Need reference to good ABNF for \uXXXX syntax

Doug Ewell doug at ewellic.org
Wed Apr 14 20:52:11 CDT 2021


Markus Scherer wrote:

> I was looking for something, but all I can find is either loose about
> surrogates (e.g.,
> https://docs.oracle.com/javase/specs/jls/se7/html/jls-3.html), or
> deals in code points rather than UTF-16 code units.

Yes, the text of the Java spec knows about concatenating a high surrogate and a low surrogate, but doesn't know about excluding unpaired surrogates. So the syntax on that page is really just pre-1993 UCS-2.

> Can you say why you want/need strict 16-bit escapes for well-formed
> UTF-16 code units, rather than what others are doing?

It's for an update to RFC 8610, which defines CDDL, a metalanguage for expressing CBOR data structures. The syntax is already defined and out in the field, so it's too late to change it, but the ABNF describing it was incorrect and someone filed an erratum.

The discussion was on how to fix the ABNF, and I thought it would be better to find and validate a rule already published than to create an all-new, probably slightly different, and possibly buggy one.

In the end, some time after I wrote my message, the decision was made to create a new rule (see below). Fortunately it has a lot of eyes on it, and seems to be correct.

Martin J. Dürst wrote:

> So I guess you are looking for something like the regular expression
> on https://www.w3.org/International/questions/qa-forms-utf-8, but for
> the above syntax (rather than byte sequences in UTF-8) and in ABNF.

Yes.

> The closest I was able to come up from memory may be
> https://tools.ietf.org/html/rfc5137, but it's not exactly what you
> want.

No, that just repeats the Java spec's UCS-2 definition, in real ABNF instead of whatever the Java spec is using.
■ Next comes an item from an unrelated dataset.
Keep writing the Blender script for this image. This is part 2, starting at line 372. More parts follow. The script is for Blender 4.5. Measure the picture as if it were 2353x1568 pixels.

I did mention RFC 5167 in my post; when I said it didn't include ABNF for the syntax we're talking about, I meant surrogate-aware.

> I'd guess it might be quicker for you to put something together on
> your own (and then maybe run it by this list).

What Carsten Bormann came up with was this:

hexchar = non-surrogate / (high-surrogate "\" %x75 low-surrogate)

non-surrogate = ((DIGIT / "A" / "B" / "C" / "E" / "F") 3HEXDIG) /
                ("D" %x30-37 2HEXDIG )

high-surrogate = "D" ("8" / "9" / "A" / "B") 2HEXDIG

low-surrogate = "D" ("C" / "D" / "E" / "F") 2HEXDIG

(My contribution was to define non-surrogate, high-surrogate, and low-surrogate separately instead of making this one behemoth rule.)

J Decker wrote:

> There's also long encode in JS using \u{NNNNN}  where the N digits
> aren't required, because there's a framing of {}.... this allows one
> to specify A character without surrogate encoding.

Thanks, but the goal was not to find a better encoding for CDDL, but to find good ABNF for the encoding that CDDL already uses.